GOAL: Up to and including the line with "from mathutils import Matrix, Vector", reproduce the listing below exactly, beginning at its first line.

INFORMATION PROVIDED:
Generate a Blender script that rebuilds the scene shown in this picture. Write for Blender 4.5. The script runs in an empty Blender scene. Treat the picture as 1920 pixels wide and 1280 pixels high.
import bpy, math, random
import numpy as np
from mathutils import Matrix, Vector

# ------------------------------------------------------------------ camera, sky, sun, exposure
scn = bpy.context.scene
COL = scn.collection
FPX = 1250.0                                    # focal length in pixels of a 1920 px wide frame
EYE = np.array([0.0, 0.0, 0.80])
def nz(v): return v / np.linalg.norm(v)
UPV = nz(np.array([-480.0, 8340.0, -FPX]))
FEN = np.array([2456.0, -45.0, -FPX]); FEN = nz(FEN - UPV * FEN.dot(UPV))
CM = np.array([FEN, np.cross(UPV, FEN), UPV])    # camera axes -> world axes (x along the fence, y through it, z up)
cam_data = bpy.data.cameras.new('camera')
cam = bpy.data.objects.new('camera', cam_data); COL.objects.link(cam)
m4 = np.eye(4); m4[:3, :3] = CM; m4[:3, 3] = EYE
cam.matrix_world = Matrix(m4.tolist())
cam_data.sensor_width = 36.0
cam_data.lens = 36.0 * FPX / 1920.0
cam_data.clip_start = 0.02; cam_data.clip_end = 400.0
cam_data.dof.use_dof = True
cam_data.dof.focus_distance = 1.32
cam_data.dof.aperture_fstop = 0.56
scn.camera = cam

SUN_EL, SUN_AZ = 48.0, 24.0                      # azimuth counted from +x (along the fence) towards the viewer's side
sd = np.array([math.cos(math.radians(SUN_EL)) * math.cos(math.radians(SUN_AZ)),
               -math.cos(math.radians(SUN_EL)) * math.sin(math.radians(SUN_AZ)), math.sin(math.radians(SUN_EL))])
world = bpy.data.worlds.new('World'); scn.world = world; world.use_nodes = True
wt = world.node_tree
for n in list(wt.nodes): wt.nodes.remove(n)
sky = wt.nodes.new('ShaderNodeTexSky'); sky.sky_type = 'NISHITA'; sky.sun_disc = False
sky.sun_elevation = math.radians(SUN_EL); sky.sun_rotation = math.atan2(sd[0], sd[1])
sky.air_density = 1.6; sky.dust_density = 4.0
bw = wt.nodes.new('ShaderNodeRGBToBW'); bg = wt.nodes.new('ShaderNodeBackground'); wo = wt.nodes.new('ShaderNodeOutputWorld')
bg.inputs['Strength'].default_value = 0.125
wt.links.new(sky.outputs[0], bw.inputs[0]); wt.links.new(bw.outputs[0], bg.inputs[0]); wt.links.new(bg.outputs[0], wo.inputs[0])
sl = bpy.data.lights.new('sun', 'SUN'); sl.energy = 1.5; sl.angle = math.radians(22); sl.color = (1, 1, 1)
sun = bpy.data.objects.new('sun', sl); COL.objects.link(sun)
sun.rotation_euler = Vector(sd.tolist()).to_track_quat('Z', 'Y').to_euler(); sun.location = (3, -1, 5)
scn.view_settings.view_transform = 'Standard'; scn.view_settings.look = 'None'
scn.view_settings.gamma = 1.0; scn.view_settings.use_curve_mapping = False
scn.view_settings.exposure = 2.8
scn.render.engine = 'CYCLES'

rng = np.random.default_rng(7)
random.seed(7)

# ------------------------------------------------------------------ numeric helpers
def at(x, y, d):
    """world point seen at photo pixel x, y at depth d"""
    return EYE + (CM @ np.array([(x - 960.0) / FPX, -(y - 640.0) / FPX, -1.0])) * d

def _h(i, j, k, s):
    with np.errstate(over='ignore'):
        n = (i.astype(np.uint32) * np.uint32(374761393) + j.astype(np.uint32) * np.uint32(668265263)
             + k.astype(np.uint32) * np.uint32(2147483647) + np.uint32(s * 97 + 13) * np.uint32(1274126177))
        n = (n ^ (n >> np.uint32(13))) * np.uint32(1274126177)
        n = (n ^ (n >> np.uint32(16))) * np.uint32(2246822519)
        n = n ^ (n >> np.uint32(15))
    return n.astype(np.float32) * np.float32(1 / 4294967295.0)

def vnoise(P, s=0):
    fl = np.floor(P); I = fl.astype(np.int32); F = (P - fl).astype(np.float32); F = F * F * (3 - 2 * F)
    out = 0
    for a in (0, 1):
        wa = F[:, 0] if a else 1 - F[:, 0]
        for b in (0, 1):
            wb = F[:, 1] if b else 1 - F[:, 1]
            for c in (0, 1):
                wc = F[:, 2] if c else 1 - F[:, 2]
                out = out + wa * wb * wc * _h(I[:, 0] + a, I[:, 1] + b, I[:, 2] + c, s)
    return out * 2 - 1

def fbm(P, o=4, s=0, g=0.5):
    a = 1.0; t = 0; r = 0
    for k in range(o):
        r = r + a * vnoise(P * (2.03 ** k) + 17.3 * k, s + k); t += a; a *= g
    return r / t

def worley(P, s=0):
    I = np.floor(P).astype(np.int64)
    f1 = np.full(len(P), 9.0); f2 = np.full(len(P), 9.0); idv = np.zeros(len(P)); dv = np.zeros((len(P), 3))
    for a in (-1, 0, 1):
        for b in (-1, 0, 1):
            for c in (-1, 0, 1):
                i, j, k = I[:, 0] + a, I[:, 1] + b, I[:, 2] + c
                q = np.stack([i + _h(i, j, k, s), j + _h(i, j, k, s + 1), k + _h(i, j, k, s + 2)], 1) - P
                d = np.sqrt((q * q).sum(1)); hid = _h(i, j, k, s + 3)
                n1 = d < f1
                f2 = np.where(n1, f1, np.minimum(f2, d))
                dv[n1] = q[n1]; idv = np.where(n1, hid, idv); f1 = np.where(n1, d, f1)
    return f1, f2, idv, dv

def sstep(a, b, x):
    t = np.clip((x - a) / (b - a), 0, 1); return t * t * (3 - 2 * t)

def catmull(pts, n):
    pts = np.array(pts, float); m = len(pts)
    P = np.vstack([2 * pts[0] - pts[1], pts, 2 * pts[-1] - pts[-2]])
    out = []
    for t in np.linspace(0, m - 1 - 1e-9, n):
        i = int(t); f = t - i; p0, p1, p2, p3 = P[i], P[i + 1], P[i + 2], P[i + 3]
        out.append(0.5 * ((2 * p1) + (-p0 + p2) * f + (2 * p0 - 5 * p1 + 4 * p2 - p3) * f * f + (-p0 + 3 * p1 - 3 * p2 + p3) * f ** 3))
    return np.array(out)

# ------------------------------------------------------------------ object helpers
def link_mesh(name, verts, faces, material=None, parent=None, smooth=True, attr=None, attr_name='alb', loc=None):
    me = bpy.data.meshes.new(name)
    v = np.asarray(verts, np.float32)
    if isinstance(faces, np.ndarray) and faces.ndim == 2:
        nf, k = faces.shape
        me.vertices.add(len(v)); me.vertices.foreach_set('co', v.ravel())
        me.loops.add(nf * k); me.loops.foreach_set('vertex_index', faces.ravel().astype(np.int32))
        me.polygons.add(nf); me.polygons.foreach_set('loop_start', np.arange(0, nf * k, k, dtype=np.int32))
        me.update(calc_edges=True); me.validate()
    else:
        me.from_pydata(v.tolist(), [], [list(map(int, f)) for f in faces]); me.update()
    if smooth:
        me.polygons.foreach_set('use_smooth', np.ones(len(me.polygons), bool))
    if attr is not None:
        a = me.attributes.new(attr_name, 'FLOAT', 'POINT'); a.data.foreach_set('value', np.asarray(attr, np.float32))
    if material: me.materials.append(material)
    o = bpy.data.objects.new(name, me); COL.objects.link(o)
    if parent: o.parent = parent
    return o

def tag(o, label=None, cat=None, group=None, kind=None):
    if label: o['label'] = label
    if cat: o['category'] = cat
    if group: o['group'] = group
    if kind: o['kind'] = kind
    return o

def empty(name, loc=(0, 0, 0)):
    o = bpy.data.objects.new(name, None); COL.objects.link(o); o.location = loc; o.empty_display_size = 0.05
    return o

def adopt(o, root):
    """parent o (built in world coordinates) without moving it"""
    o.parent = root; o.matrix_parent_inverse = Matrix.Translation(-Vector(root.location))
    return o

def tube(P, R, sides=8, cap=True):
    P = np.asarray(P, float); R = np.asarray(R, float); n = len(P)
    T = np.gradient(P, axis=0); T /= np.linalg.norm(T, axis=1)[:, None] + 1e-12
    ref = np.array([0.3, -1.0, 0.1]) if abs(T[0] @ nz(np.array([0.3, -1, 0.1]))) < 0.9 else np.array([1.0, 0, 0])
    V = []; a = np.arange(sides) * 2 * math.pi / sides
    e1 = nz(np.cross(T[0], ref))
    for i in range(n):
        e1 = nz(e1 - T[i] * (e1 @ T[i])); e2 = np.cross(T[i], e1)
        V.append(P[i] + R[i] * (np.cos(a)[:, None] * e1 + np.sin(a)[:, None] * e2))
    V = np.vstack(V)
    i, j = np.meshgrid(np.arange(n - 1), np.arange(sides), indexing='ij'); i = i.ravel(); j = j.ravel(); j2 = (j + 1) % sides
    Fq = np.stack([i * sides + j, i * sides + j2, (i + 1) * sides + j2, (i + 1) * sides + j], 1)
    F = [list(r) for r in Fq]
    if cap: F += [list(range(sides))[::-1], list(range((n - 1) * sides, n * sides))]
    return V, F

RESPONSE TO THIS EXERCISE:
Generate a Blender script that rebuilds the scene shown in this picture. Write for Blender 4.5. The script runs in an empty Blender scene. Treat the picture as 1920 pixels wide and 1280 pixels high.
import bpy, math, random
import numpy as np
from mathutils import Matrix, Vector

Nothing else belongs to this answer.